It’s next to impossible to create a sequel that satisfies. So why not challenge your built-in audience instead of pandering to them? The Last Jedi isn’t a perfect film — no episode of the Star Wars mega-franchise really is — but it was an outstanding jolt to the system, a chapter that complicated its heroes and deepened the cosmic mystery of the Force. It married an unapologetic sense of humor (there’s nothing worse than a space opera that takes itself too seriously) to what was, in essence, the major turning point for a Jacobean blood drama. And it had a bunch of gambling Muppets, not to mention Yoda being kind of a dick.
Classic Yoda.
Among its greatest achievements, though, TLJ stunned and infuriated the people who purport to understand Star Wars best and love it the most. This week saw the emergence of an absurd campaign to “remake” Episode VIII, led by someone who refers to the film as “blasphemy.” Since TLJ hit theaters last December, he and a small faction of geeks have carried undying rage in their hearts for Rian Johnson, who wrote and directed the installment. They’re none too happy with Disney, either, but Johnson — who graciously declined to comment for this story — tops their enemies list.
Now, I’m being a little facetious when I say TLJ is good because it pissed off a certain type of fanboy. What I mean is that the very things they hate are what make it good. (They’re going to scream at me for writing this piece in the first place, so no need to pull my punches here.) Last year, Vox did a comprehensive roundup of their scattershot gripes, which included the movie’s progressivism, the way it confounded fan theories, its jokes and how the characters evolved. In other words, all the fresh, adaptive stuff that propelled the film away from the purgatory of moribund nostalgia that is reboot culture. Through all this, TLJ’s detractors argue that its greatest sin is a handful of plot holes. Please. They could nitpick the original trilogy to death if they felt this fiercely about logical consistency and sloppy storytelling — but they sure don’t!
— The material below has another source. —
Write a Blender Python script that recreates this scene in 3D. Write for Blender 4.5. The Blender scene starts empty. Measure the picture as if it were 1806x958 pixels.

Johnson has bravely accepted a role as the Star Wars hardliners’ nemesis, happily trolling them on Twitter whenever he’s accused of sinking the series. But the fact that you can raise nerds’ hackles simply by listing the films in the order they were released, without additional context — as they will automatically mistake this for a personal ranking — shows they’re way more focused on policing one another’s opinions than the pleasures of sci-fi mythology.
Moreover, they believe that their dogged interest in Star Wars means they’ve earned the right to steer the ship, and they keep threatening financial ruin for new stories in the universe that fail to conform to the group’s headcanon.
Nobody serious would credit the idea of a boycott, though. The Last Jedi is the 11th highest-grossing movie of all time; Star Wars fans are always going to pony up for a new Star Wars movie, if only to complain that it ruined their childhood; and Johnson is still slated to write three more screenplays despite Lucasfilm announcing a halt to other spinoffs.
What’s comforting, even if you take issue with his Star Wars philosophy, is that Johnson has a strongly defined vision, with an eye to the far horizon. He knows the narrative has to change or die, that new fans (i.e., actual kids!) will become its guardians as bitter, middle-aged guys fall away in protest.
Growing pains are supposed to hurt, which is why a couple of critics came to see the “betrayals” of The Last Jedi as a feature, not a bug — because to erase the tension between past and future is to remove any pretext for the story to continue.
Life goes on, man, and if you would have preferred a two-hour montage of Old Han Solo high-fiving Old Luke Skywalker, I don’t know what to say. I would’ve imagined that, unlike the rather paint-by-numbers The Force Awakens, this one at least gave you something to sink your teeth into.
And hey, maybe it did, since it doesn’t look like you’re gonna let go of this anytime soon.